_TASK_
From the first line of the data below through the line bearing "PI = math.pi", reproduce each line exactly; do not include pictures.

_EXCERPTED DATA_
+ + + +

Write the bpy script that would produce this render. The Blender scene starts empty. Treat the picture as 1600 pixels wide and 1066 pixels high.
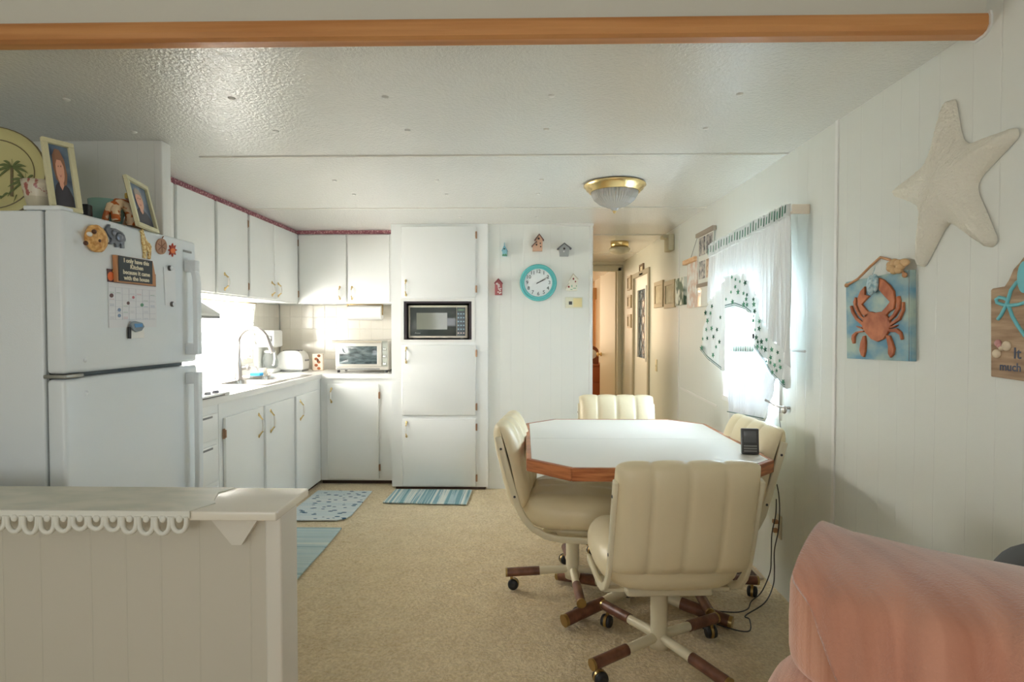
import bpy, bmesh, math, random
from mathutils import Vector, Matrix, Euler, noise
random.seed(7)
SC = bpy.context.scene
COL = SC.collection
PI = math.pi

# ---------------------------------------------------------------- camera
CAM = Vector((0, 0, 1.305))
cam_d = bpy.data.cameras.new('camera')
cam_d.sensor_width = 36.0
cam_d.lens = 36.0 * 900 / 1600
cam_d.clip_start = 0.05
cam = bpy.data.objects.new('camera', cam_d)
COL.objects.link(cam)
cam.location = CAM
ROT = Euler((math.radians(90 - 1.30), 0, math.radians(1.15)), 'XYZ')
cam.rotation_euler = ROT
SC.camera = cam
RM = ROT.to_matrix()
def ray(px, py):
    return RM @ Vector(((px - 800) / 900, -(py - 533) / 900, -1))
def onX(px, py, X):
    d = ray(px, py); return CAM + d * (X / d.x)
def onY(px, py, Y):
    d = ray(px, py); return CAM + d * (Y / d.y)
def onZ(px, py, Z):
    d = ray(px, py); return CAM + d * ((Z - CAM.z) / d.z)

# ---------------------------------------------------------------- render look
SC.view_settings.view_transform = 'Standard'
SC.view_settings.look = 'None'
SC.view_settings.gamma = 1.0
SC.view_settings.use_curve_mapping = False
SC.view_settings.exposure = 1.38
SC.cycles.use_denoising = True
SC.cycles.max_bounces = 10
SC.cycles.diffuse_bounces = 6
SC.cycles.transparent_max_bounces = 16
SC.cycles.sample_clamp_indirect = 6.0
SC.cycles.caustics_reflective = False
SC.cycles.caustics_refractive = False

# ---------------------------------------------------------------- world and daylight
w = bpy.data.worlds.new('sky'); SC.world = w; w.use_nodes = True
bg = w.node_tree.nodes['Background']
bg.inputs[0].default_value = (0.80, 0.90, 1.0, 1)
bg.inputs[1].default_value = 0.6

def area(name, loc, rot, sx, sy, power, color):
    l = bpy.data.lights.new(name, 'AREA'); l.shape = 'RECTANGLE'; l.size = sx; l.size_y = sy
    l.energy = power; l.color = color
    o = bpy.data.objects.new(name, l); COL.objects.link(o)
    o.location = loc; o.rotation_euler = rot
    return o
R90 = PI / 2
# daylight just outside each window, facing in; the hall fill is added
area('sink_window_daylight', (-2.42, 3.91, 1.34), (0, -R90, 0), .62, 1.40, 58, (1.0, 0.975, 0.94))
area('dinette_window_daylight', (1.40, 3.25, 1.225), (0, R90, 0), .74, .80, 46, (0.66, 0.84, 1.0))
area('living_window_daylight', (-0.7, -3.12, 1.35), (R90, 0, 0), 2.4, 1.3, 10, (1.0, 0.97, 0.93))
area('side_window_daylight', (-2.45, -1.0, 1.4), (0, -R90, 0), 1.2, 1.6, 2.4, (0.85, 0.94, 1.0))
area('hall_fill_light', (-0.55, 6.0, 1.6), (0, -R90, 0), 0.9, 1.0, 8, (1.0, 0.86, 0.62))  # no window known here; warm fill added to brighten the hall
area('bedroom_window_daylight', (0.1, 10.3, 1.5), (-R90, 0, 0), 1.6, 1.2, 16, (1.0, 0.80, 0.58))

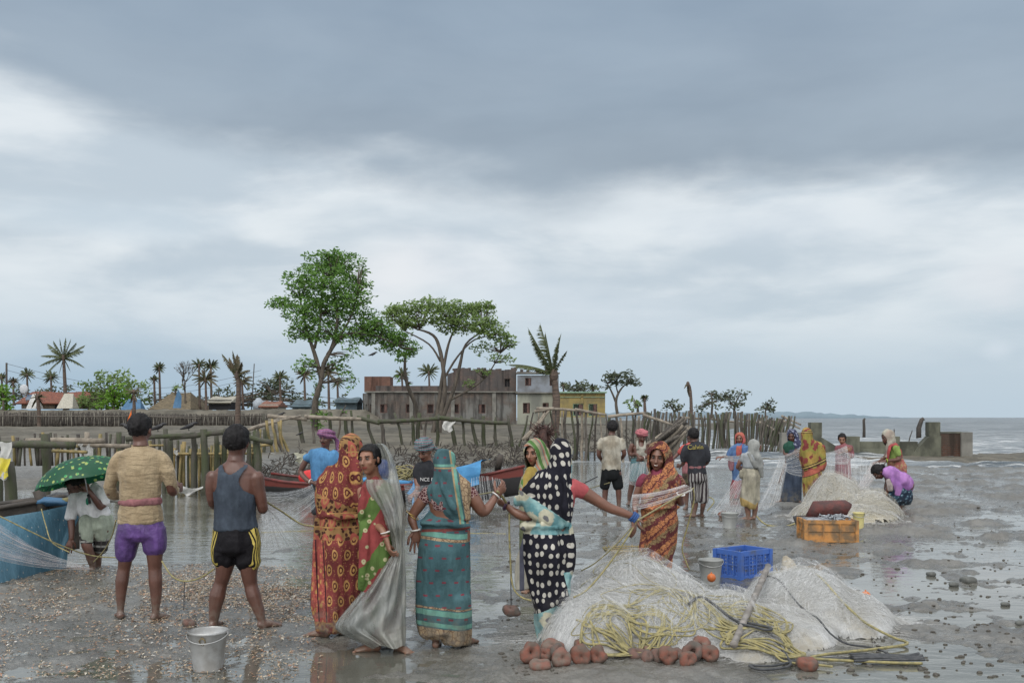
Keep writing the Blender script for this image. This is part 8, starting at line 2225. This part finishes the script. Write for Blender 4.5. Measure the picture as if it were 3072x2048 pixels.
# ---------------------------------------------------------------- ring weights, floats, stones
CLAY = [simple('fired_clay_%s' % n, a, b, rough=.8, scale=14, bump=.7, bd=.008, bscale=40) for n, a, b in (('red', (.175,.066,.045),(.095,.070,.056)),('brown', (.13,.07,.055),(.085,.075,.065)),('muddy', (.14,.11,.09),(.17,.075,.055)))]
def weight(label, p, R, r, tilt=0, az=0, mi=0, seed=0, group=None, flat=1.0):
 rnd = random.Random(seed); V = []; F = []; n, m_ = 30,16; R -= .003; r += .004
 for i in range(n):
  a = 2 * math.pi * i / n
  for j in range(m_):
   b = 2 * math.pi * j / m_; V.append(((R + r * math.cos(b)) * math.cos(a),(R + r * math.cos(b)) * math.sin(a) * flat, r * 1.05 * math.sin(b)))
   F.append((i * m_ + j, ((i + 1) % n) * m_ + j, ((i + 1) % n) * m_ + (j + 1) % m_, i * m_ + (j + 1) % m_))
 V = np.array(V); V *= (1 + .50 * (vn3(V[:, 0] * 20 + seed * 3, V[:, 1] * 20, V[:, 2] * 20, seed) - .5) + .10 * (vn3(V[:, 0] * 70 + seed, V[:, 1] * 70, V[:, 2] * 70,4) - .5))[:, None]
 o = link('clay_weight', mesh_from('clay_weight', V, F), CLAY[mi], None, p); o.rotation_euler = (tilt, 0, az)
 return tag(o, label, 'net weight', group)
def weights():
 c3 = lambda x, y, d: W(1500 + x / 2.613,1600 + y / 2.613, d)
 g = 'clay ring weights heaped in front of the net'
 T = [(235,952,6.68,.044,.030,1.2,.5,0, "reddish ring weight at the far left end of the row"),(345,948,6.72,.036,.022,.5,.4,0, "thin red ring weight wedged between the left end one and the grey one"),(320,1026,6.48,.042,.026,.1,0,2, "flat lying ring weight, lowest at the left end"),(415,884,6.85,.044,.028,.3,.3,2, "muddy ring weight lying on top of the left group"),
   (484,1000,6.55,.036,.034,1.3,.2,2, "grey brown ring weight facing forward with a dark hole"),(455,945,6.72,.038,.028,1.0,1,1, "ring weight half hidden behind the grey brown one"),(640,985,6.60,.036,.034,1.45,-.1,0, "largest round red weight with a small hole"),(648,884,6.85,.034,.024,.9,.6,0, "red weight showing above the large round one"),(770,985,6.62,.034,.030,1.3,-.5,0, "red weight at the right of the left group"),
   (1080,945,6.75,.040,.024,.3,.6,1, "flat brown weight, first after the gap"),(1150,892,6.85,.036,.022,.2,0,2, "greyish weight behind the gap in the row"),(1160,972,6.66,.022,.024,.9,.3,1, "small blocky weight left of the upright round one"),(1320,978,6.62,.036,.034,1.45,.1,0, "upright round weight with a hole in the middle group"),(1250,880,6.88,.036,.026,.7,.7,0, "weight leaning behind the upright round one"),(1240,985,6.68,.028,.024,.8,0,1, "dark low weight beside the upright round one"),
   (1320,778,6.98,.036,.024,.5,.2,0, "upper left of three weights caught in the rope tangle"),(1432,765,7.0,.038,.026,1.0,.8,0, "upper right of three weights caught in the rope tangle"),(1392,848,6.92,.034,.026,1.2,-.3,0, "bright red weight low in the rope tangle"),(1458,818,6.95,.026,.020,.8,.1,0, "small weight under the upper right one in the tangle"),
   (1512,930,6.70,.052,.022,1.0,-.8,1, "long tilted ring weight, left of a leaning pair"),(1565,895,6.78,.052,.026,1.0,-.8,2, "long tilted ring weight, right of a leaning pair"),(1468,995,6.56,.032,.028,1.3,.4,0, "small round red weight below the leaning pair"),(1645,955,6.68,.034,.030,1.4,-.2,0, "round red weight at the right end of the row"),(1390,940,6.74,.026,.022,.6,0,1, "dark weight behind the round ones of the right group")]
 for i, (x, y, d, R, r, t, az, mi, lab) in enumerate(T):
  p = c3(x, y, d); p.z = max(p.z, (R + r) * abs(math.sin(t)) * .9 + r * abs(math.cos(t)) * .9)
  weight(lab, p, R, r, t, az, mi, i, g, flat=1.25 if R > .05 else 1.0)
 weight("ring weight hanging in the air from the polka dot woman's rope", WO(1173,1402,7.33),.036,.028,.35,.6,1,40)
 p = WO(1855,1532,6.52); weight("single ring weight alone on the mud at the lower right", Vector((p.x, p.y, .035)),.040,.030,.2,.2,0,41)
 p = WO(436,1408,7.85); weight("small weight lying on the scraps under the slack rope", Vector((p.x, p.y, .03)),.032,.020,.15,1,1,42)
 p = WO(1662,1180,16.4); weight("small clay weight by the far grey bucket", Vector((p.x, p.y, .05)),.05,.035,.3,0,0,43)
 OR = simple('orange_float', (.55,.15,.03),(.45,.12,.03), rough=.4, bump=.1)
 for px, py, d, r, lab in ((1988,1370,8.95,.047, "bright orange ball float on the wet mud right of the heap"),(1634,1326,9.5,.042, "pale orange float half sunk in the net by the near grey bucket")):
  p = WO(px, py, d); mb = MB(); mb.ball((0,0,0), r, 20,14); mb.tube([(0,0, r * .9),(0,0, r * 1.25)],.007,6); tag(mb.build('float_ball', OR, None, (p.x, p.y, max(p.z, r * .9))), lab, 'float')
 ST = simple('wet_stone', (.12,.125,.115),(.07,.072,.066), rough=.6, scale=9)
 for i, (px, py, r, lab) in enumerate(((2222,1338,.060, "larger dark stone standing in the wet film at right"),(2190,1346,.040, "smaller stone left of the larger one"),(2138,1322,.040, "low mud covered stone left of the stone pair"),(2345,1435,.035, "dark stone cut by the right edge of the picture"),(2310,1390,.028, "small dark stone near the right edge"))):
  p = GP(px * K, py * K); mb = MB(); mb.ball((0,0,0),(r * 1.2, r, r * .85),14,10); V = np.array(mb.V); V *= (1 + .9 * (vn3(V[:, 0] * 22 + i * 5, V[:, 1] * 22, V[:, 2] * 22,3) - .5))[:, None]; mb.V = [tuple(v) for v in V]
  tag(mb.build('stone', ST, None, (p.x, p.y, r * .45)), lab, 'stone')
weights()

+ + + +

_OUTPUT OF THE EXERCISE_
Write the bpy script that would produce this render. The Blender scene starts empty. Treat the picture as 1600 pixels wide and 1066 pixels high.
import bpy, bmesh, math, random
from mathutils import Vector, Matrix, Euler, noise
random.seed(7)
SC = bpy.context.scene
COL = SC.collection
PI = math.pi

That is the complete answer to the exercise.